PMN untuk BTN Buka Ruang bagi MBR Miliki Rumah
Selisih antara kebutuhan dan ketersediaan tempat tinggal alias backlog perumahan terus terjadi di Indonesia. Salah satu sumber masalah ini adalah peningkatan jumlah penduduk. Ditambah, banyaknya penduduk usia dewasa yang membutuhkan rumah tinggal, baik yang sudah maupun belum menikah.
Berdasarkan data Badan Pusat Statistik (BPS), tercatat rerata terjadi 1,8 juta pernikahan setiap tahunnya. Meski demikian, jumlah produksi rumah belum bisa mengimbangi kebutuhan. Alhasil, data Kementerian Pekerjaan Umum dan Perumahan Rakyat menunjukkan telah terjadi backlog 11,4 juta unit rumah.
Dari jumlah tersebut 7,6 juta di antaranya merupakan angka backlog keterhunian rumah. Di luar itu, data BPS mengungkap 40,5% keluarga menempati rumah dengan kondisi tidak layak huni.
Sebagian besar dari keluarga yang belum memiliki rumah adalah masyarakat berpenghasilan rendah (MBR). Pendapatan MBR setiap bulannya belum cukup untuk membeli rumah, meski dengan kredit pemilikan rumah (KPR) dengan tenor paling panjang.
Ekonom Center of Reform on Economics (CORE) Indonesia Piter Abdullah mengatakan, pemerintah harus hadir untuk mengurangi backlog perumahan, sekaligus penyediaan rumah bagi MBR.
“Tentunya Program Sejuta Rumah, rumah subsidi, dan KPR subsidi bisa menjadi solusi. Namun itu belum cukup,” ujarnya menanggapi wacana Kementerian Keuangan mengevaluasi kembali keputusan penyertaan modal negara (PMN) sebesar Rp 2,98 triliun kepada PT Bank Tabungan Negara Tbk (BTN).
Pada dasarnya, pemerintah dan DPR telah menyetujui rencana penyuntikan PMN tersebut. Suntikan dana ini tercatat sebagai setoran modal pemerintah dalam rights issue BTN yang akan digelar pada tahun ini.
Menurut Piter, pemerintah harus melakukan penguatan kepada bank yang fokus pada sektor properti. Peran bank ini vital karena dapat membiayai proyek perumahan subsidi.

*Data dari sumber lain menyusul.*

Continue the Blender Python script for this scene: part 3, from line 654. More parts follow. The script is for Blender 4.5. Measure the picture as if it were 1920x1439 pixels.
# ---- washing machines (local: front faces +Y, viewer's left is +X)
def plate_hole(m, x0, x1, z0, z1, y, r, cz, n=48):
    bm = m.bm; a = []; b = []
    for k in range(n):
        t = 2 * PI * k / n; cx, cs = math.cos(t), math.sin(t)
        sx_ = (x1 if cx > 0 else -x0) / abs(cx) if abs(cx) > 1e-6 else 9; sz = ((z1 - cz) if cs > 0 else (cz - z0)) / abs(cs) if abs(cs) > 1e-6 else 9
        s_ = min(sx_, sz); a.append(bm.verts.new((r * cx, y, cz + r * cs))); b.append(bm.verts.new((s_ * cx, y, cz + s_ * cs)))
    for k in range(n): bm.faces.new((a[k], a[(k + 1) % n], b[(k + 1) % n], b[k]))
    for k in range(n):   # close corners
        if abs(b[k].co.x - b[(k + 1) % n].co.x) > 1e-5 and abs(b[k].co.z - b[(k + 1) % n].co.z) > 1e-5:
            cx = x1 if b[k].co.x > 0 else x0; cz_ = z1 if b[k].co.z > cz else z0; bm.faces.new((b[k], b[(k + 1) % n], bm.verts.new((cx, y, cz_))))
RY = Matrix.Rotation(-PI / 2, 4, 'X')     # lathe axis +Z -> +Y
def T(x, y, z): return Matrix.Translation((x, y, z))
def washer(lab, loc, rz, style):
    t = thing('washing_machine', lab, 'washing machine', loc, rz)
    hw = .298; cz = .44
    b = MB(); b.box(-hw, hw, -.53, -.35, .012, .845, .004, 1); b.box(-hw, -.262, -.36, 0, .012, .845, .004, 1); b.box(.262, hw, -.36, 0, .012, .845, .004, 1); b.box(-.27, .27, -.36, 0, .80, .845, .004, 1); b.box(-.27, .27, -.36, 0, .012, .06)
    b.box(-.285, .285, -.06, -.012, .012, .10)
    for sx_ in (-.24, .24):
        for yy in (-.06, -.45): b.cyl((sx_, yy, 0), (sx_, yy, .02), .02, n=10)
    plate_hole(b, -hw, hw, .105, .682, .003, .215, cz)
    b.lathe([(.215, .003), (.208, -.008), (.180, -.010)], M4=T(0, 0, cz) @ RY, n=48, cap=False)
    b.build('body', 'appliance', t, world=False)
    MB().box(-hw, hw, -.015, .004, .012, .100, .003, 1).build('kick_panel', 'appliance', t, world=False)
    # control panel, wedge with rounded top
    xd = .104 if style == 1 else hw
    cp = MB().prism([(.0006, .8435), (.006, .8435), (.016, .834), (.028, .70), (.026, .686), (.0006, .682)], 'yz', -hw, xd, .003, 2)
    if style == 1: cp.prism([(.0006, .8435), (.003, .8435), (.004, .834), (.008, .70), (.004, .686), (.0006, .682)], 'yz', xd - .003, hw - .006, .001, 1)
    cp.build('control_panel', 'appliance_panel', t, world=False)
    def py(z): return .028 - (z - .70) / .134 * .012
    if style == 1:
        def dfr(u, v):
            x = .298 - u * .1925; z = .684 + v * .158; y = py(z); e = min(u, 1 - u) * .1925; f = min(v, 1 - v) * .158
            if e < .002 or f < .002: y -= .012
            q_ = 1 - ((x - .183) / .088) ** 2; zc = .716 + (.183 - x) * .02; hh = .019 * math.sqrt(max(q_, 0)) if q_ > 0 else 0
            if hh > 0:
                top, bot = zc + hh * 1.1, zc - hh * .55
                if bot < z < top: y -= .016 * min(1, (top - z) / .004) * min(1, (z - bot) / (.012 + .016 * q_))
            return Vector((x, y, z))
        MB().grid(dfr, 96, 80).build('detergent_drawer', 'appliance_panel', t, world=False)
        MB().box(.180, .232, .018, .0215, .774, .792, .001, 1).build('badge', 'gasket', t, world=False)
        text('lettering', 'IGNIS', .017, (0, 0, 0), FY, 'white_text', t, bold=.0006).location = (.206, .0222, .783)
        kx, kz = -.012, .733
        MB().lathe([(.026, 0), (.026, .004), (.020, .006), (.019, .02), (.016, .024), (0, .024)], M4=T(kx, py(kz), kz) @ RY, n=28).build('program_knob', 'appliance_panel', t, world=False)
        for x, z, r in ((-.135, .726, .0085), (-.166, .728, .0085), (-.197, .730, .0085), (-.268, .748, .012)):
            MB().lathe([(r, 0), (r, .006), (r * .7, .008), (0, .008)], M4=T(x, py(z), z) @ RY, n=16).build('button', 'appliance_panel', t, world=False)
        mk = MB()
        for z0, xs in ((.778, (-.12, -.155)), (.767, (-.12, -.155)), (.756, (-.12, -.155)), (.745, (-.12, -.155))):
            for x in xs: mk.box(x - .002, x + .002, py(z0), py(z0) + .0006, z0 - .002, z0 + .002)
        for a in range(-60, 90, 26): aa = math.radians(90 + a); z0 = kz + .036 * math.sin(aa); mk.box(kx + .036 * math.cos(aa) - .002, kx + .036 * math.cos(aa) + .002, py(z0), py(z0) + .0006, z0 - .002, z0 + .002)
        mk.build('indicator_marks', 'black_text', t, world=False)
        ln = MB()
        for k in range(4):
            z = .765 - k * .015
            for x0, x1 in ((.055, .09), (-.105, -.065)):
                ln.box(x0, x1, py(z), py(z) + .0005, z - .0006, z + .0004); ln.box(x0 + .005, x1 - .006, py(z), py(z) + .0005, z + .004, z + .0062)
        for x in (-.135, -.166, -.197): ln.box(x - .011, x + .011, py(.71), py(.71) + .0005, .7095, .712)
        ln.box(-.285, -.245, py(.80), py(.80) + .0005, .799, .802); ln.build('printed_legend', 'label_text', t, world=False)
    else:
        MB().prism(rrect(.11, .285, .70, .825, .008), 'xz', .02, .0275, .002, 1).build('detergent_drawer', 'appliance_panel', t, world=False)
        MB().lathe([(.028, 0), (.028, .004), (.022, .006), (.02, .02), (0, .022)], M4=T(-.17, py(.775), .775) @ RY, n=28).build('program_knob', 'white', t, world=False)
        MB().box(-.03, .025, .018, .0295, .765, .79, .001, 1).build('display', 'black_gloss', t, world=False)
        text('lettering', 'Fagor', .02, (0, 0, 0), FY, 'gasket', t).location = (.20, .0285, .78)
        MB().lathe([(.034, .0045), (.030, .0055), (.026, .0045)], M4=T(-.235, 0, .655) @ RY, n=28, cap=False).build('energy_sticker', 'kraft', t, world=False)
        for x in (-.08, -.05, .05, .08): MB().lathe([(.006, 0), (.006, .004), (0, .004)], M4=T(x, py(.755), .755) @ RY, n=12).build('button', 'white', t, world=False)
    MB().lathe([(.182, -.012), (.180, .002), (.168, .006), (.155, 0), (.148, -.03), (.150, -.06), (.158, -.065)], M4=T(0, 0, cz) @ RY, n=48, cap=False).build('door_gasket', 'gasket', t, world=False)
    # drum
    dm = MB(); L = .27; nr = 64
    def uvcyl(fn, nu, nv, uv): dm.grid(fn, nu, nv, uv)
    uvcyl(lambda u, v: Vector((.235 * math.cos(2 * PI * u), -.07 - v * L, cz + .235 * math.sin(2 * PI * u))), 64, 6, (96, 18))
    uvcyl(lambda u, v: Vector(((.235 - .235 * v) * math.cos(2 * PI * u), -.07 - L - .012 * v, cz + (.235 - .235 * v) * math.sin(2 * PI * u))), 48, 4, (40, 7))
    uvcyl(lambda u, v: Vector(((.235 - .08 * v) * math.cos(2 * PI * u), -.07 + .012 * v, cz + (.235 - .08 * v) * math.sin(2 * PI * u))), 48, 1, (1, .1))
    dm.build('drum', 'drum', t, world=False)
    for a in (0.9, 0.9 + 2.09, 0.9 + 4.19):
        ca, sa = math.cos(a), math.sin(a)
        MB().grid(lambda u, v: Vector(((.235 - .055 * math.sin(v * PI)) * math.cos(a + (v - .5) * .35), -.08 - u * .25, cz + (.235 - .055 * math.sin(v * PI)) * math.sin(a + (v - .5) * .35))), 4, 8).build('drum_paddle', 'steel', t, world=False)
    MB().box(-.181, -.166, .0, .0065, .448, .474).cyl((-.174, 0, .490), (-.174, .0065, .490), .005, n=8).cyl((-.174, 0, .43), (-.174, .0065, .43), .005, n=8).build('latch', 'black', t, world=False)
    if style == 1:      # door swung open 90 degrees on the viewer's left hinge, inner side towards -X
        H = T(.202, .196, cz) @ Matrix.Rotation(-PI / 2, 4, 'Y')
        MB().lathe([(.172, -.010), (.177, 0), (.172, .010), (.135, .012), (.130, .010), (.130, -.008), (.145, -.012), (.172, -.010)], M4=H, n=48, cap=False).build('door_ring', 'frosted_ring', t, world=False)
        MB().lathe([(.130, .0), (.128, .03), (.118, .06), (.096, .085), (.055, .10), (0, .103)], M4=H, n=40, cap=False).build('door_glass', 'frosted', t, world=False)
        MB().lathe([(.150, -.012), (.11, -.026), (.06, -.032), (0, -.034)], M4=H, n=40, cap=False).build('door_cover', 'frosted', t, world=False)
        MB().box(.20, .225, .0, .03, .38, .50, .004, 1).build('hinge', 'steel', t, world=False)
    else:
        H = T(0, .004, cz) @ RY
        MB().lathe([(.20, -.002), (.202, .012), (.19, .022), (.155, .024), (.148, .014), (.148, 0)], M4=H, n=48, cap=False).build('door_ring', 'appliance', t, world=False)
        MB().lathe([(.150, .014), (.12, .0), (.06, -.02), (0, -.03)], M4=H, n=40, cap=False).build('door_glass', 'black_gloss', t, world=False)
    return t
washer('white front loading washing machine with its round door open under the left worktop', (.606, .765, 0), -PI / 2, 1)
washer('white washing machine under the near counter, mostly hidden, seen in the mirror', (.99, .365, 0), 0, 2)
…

Sekaligus, menyediakan KPR subsidi baik dengan skema fasilitas likuiditas pembiayaan perumahan (FLPP) maupun subsidi bunga kredit.
“Sayangnya hanya satu bank yang fokus ke perumahan MBR, yakni BTN. Bank lain lebih memilih ke perumahan menengah ke atas,” katanya.
Menurut Piter, segmen KPR subsidi biasanya kurang disukai oleh perbankan. Segmen ini memiliki margin yang kecil, namun risikonya besar karena tenor kredit yang sangat panjang. “Komitmen BTN terhadap segmen MBR sudah terbukti,” tuturnya.
Piter menilai, ketergantungan pemerintah terhadap BTN dalam Program Sejuta Rumah sangat besar. Maka, penguatan terhadap BTN dapat dilakukan sesegera mungkin. Dengan penambahan modal, maka kapasitas BTN dalam menyalurkan KPR subsidi akan semakin besar.
PMN untuk BTN akan menjadi alat bagi pemerintah agar MBR bisa memiliki rumah layak huni. “Patut dicatat PMN ke BTN itu bukan subsidi. Karena, uang pemerintah tersebut akan terus berkembang seiring dengan peningkatan aset dan valuasi dari BTN,” ucapnya.
Ekonom Institute for Development of Economics and Finance (INDEF) Nailul Huda menambahkan, sektor properti mesti menjadi prioritas dalam program relaksasi dari pemerintah. Sebab, peranan sektor properti sangat strategis, bahkan dibanding sektor ekonomi lainnya.
Multiplier effect sektor properti membentang, dari pelaku industri dan usaha turunannya, hingga ke konsumen akhir terutama MBR. Relaksasi di sektor properti pun patut diprioritaskan.
“Untuk mendukung percepatan pemulihan ekonomi dan sekaligus membantu daya beli masyarakat untuk memiliki rumah layak huni, sektor properti saya rasa lebih tepat diberikan relaksasi dibandingkan sektor otomotif,” ungkap Nailul.